São Paulo é a cidade do excesso, onde a paixão e o desgosto coexistem em uma relação quase simbiótica. Para muitos, é o maior polo cultural do Brasil, onde a efervescência artística não tem limites. Para outros, é um teste diário de paciência, um labirinto de trânsito interminável e chuva imprevisível que pode transformar qualquer deslocamento em uma jornada épica. E é justamente essa ambiguidade que a banda paulistana Sound Wizards captura com maestria em sua estreia.
O grupo, fundado em 2019, lançou seu primeiro EP, Nada Que Um Dia Já Não Foi Dito, em agosto de 2024, trazendo um trabalho independente que já pode ser encontrado em todas as plataformas de streaming. Mas a grande protagonista desse lançamento é a faixa “Eu Quero Que Caia uma Bomba Atômica em São Paulo”, uma espécie de hino caótico e irônico sobre a experiência de viver na metrópole.
O Som do Caos Urbano
A sonoridade do Sound Wizards é um verdadeiro caldeirão de influências. Com elementos de Indie Rock, Pós-Punk, Shoegaze e Punk, a banda traduz o turbilhão de estímulos que São Paulo oferece diariamente. Ecos de Joy Division, The Jesus and Mary Chain e The Strokes se fazem presentes, mas a identidade do grupo se mantém única, marcada por uma atmosfera densa e letras afiadas.
A música “Eu Quero Que Caia uma Bomba Atômica em São Paulo” sintetiza bem essa abordagem. Com guitarras reverberantes e uma melodia melancólica que contrasta com a acidez da letra, a faixa se destaca não só pelo título provocativo, mas por versos que pintam um retrato visceral da vida urbana:
“Samambaia
Chão de Taco
Experiência
Instagramável”
A ironia latente escancara a gentrificação e a superficialidade do cenário cultural contemporâneo, onde tudo precisa ser “instagramável” para ter valor. A crítica segue de forma ainda mais direta:
“Ninguém vai escutar a sua música
Se você não tem fundo monetário”
Aqui, a banda toca em uma ferida aberta: a dificuldade de artistas independentes em um mercado dominado por algoritmos e impulsionado por dinheiro. Sem financiamento ou networking, até mesmo talentos promissores acabam relegados à obscuridade.
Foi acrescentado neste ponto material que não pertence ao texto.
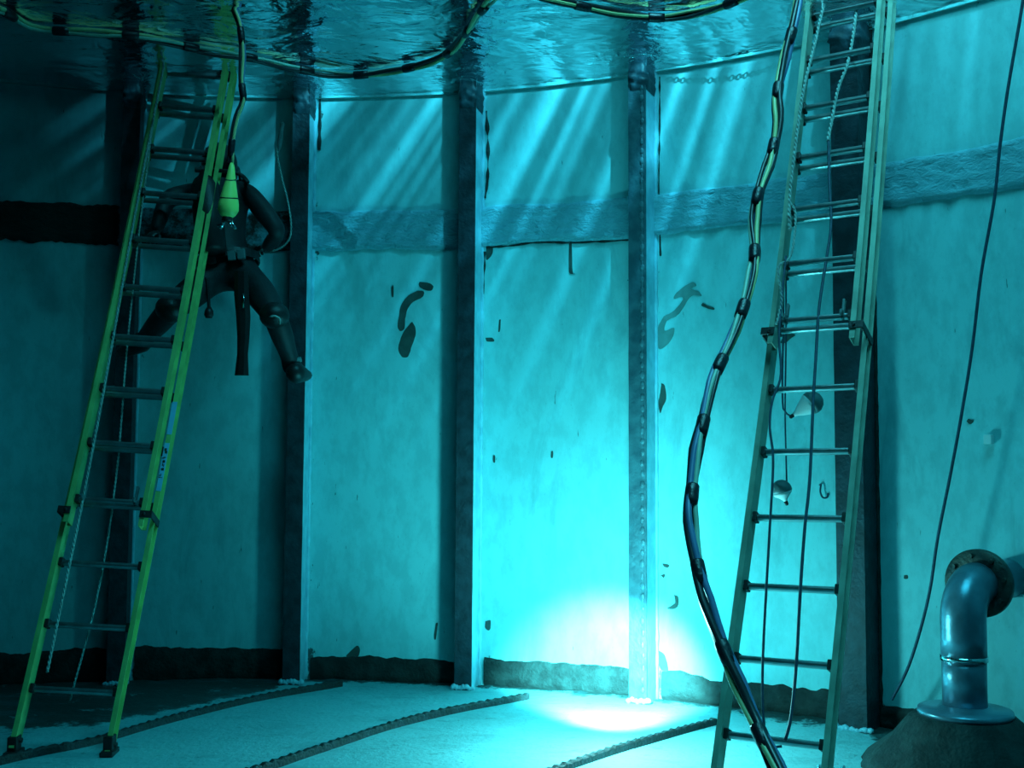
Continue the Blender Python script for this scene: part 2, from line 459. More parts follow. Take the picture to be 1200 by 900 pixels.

O verso seguinte desenha um ambiente urbano caótico e claustrofóbico:
“Vinte e Cinco
Longo Pescoço
Hoje a festa é dentro de um esgoto
Tem que pagar na entrada do beco
E não adianta contestar o preço”
Referências ao icônico centro comercial da Rua 25 de Março e à cultura underground das festas clandestinas reforçam o caráter urbano e noturno da música. O “longo pescoço” pode ser tanto uma alusão à pressão constante dos transeuntes quanto uma crítica sutil à vigilância social e ao medo presente na cidade.
A Cultura da Exaustão e a Rebeldia Paulistana
A grande sacada do Sound Wizards é capturar a essência de São Paulo sem dramatizá-la. Se a cidade já inspirou incontáveis canções sobre suas luzes, avenidas e possibilidades, esta música opta por desnudar seus paradoxos. É uma ode às ruas sujas, às oportunidades limitadas, à cultura da exaustão e à inescapável realidade de que, apesar de tudo, São Paulo continua sendo o epicentro da arte e da frustração brasileira.
Ao longo do EP, a banda mantém esse espírito contestador, mas também encontra momentos de introspecção. As guitarras etéreas evocam uma sensação de deslocamento e nostalgia, enquanto as letras transitam entre o sarcasmo e o desabafo existencial.
O Sound Wizards e o Futuro da Cena Indie Brasileira
Lançando um EP independente em um cenário cada vez mais dominado por grandes gravadoras e estratégias de marketing, o Sound Wizards se posiciona como um dos nomes mais interessantes do underground nacional. Sua abordagem musical e lírica ressoa especialmente entre aqueles que vivem a experiência de São Paulo de forma intensa, seja no dia a dia ou nos breves momentos de lazer entre um congestionamento e outro.
Se este primeiro trabalho é uma amostra do que a banda tem a oferecer, o futuro promete ser ainda mais interessante. Com um som que equilibra melancolia, energia e crítica social, o Sound Wizards não apenas faz música: eles traduzem o espírito de uma geração sufocada pelo concreto, pela pressa e pelo custo de existir na maior cidade do país.